Time is a natural deterrent to civil and criminal actions against perpetrators, simply because with time, evidence fades. But if a victim can prove that sexual abuse did occur, I see no reason to protect the perpetrator from being held accountable for their actions, on both a criminal and civil level.

Some may ask, “But what if a perpetrator has a change of heart? Shouldn’t they have a chance to move on with their lives?” Absolutely. But a  part of true repentance is making restitution in as much as it is possible. Someone who truly realized the extent of the damage they have caused, would want to do all in their power to make it right.

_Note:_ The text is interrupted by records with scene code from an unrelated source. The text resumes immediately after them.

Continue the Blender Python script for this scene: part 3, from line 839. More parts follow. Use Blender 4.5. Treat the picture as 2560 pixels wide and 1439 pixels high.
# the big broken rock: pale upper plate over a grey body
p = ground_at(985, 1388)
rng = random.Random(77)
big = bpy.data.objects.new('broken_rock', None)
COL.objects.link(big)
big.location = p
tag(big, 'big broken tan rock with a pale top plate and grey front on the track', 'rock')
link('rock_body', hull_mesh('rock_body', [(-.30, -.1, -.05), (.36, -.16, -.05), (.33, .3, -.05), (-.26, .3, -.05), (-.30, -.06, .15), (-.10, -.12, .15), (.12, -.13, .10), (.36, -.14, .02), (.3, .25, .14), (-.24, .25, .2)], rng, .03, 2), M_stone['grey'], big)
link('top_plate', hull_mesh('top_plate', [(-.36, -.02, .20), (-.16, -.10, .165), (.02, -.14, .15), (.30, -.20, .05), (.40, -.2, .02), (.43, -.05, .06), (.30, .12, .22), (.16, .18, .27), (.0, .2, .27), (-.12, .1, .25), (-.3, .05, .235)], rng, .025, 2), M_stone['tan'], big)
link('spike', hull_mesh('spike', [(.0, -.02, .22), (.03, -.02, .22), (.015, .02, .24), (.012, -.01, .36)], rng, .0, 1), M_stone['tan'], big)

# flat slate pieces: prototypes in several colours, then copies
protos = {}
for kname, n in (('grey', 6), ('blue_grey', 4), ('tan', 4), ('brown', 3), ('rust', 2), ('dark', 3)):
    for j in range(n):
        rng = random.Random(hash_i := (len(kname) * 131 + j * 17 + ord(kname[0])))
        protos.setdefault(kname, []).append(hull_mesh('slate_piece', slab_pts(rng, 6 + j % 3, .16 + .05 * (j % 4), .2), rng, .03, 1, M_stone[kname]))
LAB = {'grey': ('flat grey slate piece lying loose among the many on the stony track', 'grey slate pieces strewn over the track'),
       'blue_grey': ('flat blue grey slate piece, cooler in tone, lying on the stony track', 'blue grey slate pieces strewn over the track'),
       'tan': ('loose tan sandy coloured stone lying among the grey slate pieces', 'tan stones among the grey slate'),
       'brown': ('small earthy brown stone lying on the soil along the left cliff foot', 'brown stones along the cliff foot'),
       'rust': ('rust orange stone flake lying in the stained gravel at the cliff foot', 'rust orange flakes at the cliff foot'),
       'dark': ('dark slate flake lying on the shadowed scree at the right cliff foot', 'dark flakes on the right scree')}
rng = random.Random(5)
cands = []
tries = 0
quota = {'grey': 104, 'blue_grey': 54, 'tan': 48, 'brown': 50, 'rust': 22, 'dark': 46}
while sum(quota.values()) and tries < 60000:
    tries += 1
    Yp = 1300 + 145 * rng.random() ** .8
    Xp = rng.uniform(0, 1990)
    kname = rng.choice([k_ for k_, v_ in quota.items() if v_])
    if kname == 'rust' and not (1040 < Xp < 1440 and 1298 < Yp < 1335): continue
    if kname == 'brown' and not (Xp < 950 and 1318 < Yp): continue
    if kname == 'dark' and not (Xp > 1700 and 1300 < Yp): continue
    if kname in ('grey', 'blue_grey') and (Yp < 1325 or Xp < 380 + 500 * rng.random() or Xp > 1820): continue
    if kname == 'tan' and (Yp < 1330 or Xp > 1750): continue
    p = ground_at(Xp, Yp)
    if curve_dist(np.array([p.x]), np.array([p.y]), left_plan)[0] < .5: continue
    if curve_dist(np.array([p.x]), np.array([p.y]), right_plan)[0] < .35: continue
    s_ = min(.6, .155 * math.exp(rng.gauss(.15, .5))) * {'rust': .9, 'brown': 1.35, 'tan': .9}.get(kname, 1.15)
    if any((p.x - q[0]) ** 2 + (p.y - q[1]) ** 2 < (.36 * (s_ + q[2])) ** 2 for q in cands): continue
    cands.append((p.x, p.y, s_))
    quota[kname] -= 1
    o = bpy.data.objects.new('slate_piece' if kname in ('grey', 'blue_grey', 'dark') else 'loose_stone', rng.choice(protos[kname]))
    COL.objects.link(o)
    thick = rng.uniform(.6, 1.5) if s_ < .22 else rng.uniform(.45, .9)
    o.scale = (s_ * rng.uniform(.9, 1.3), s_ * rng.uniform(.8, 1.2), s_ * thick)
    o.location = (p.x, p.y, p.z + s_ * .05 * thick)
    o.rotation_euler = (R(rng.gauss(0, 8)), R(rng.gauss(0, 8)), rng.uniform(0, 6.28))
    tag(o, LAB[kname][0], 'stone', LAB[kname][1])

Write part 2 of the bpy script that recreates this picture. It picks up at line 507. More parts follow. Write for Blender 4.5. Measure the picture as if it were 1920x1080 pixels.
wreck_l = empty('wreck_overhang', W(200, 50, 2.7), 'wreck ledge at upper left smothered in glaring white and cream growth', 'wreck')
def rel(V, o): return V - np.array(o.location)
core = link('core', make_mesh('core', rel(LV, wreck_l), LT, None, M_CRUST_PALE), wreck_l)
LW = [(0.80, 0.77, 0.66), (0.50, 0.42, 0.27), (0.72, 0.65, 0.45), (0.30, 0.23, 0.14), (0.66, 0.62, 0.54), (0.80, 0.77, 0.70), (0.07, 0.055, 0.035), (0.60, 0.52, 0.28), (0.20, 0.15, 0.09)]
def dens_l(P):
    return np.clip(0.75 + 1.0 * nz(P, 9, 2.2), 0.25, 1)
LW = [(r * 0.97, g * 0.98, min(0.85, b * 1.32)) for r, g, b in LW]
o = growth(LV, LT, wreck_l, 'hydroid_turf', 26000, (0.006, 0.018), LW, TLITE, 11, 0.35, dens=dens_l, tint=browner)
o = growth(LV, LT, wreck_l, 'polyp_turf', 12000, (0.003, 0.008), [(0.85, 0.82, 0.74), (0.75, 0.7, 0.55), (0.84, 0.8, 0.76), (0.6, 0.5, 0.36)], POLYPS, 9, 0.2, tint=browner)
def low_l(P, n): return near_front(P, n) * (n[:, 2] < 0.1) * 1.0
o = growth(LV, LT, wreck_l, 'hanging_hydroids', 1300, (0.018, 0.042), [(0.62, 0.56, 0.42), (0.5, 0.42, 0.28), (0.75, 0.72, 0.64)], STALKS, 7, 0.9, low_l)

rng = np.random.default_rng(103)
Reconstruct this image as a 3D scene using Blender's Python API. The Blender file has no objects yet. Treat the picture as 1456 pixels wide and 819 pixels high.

They would want to contribute to the costs of healing their victims endure. 

Insurance companies who fear that increasing the Statute of Limitations leaves them vulnerable indefinitely, have the opportunity to be a part of changing the culture we live in that favors the abuser at the expense of the abused. 

Insurance companies can write their policies in such a way that that school districts, companies and organizations will only be covered for such incidents of sexual abuse when they have done all in their power to prevent it. However, if an institution fails to put safeguards in place to prevent such abuse, ignores accusations or fails to report suspicions to proper investigative authorities, their insurance coverage could be terminated as they would have broken the conditions of their contract.

Currently, 1 in every 10 students will experience sexual misconduct by an educator before they graduate from high school. This statistic will not improve until we, as a community, stop protecting the abuser at the expense of our children…until we stop defending institutions who turn a blind eye to accusations in their midst…until we decide that the abuse of one child is one child too many.